Il termine lussuria è di origine latina, luxus, cioè rigoglio, eccesso, lascivia, sfrenatezza. Per Isidoro di Siviglia il termine significa «soluptio in voluptate», sciogliersi nel piacere, in altri termini perdersi, mentre il Cristianesimo predica per l’uomo l’esatto opposto, cioè ritrovarsi e ritrovarsi in Dio con la ragione e la moderazione degli affetti. San Tommaso nell’articolo 1 della quæstio 154 della Summa ci offre una definizione della lussuria: «Il peccato di lussuria consiste nell’uso irragionevole del piacere venereo». Conviene anzitutto qui sottolineare l’aggettivazione “irragionevole che sottolinea la perversione contro ragione ed ordinata non ad un fine di bene di un atto naturale. Nelle Quæstiones de malo XV afferma che: «Luxuria est quoddam vitium temperantiæ oppositum [La lussuria è il vizio opposto alla virtù della temperanza]»Sempre san Tommaso nelle Quæstiones de malo individua nell’atto lussurioso due modi: in riferimento al fine dell’atto venereo, o «per comparationem ad alios homines [in rapporto ad altre persone]»; sei specie: «Incestus, adulterium, stuprum, raptus, fornicatio simplex et vitium contra naturam [Incesto, adulterio, stupro, ratto, semplice fornicazione e peccato contro natura]»; e tre oggetti: «In Deum, in proximum, in seipsum [Contro Dio, contro il prossimo, contro se stesso]»Nel Catechismo della Chiesa Cattolica al numero 2351 leggiamo: «La lussuria è un desiderio disordinato o una fruizione sregolata del piacere venereo. Il piacere sessuale è moralmente disordinato quando è ricercato per se stesso, al di fuori delle finalità di procreazione e di unione».
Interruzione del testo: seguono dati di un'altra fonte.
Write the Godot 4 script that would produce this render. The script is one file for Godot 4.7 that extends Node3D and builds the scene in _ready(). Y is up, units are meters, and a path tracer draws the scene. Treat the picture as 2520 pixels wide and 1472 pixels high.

Come ormai ben sappiamo anche il primo esempio contrapposto a questo ultimo vizio è quello della Beata Vergine. La castità del cuore e la verginità del corpo di Maria sono il segno di chi utilizza la propria mente e il proprio corpo secondo ragione e in ordine al bene proprio e della natura, causa seconda della causa prima, perciò Maria è contrapposta ai lussuriosi e il suo ordine al loro disordine. L’episodio già citato è quello del dialogo fra l’Angelo e Maria durante l’Annunciazione, e a quell’Angelo che le annunciava una inaspettata e umanamente inspiegabile maternità, la Vergine risponde con le parole riportate dall’evangelista Luca: «Quomodo fiet istud, quoniam virum non cognosco? [Come avverrà questo, poiché non conosco uomo?]» (Lc 1,34). L’episodio dell’Annunciazione era stato già riportato da Dante come esempio di virtù dell’umiltà contrapposto al vizio della superbia in Purgatorio X, 28-45, e anche in questo caso le parole di Maria non erano state tradotte ma lasciate in latino, probabilmente per conservare a questo mistero della vita di Cristo e di Maria una cornice sacra e liturgica, mentre in altri episodi Dante traduce le parole di Maria come nel caso del ritrovamento di Gesù adolescente nel Tempio narrato in Purgatorio XV, 82-93. Maria può essere davvero esempio di purezza per l’uomo in quanto non di natura angelica ma umana, proprio come noi, della stessa costituzione psicosomatica eppure capacissima di dare regola e ordine, e avere una limpidezza nel proprio cuore tanto da rispondere prontamente: «Virum non cognosco [Non conosco uomo]» (Lc 1,34).